Difficulty: Summiteer (Level 3)
Hong Kong Olympic medallist Siobhan Haughey and entrepreneur Joanna Hotung urged students to prioritise deep reading over the convenience of artificial intelligence (AI).
“AI can give you logic and something that is objective, but it really leaves a big part of the emotions out,” Haughey said during the “Empower Through Reading” panel. The fireside chat was supported by Chanel and brought together dozens of local students. It took place in December.
Haughey gave an example from Allison Larkin's book The People We Keep. She described a scene where the main character, a struggling teenager desperate to reach a singing audition, steals her neighbour’s car.
“If AI were to summarise this ... I would say, ‘oh, she did a bad thing, she stole her neighbour’s car, and it’s wrong’,” Haughey explained.
The star swimmer noted that AI operates in black and white but humans live in the grey areas.
Because Haughey read the text herself rather than relying on a summary, she navigated that grey area of human desperation and lived the character’s struggle page by page.
The message highlighted a critical takeaway for students: AI is a tool for memory, but reading is a tool for thought.
“We cannot outsource our thinking to machines,” said Joanna Hotung, the founder of KG Group Education and the director of the Hotung Mills Education Foundation.
Hotung challenged students to consider the “curiosity gap”.
She argued that while AI is excellent at retrieving data that already exists, it kills the creative spark required to imagine what is yet to come
“We read to prepare for a world we cannot [envision],” she said. “So when we are stuck with something we’ve never seen before – where there is no historical data for the AI to draw from – we choose to think instead of just remember.”
Growth through reading
Before she was breaking records in the pool, Haughey was simply a girl trying to fit in. Her reading journey began with comic books like Old Master Q (老夫子).
“There are a lot of pictures, but not a lot of words. It’s quick and easy and simple, and it’s very fun as well,” she recalled.

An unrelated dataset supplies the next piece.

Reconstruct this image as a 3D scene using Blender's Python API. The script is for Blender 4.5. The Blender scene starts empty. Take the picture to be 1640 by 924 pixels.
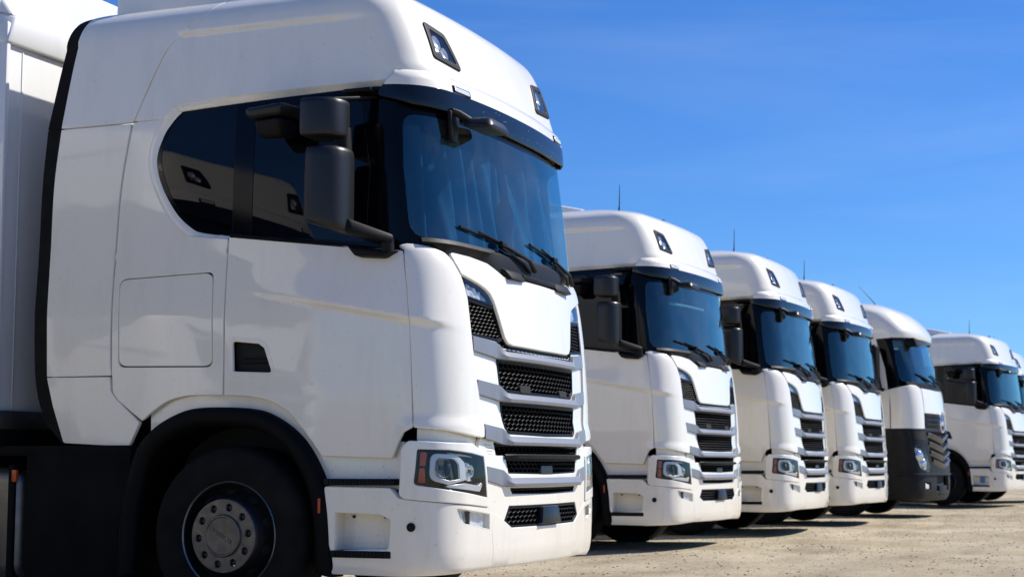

This anecdote carried an important message to the audience: start with what you love instead of the pursuit of achievement.
Reading does not have to be a lonely journey, Haughey added, explaining that it can be a way to build a community of intellect and empathy.
She described hosting reading meet-ups, where she and her friends would sit together in a coffee shop or park, reading separately but together.
“We’re alone doing our own reading, but then we’re together ... It’s a great way for me to connect,” she said.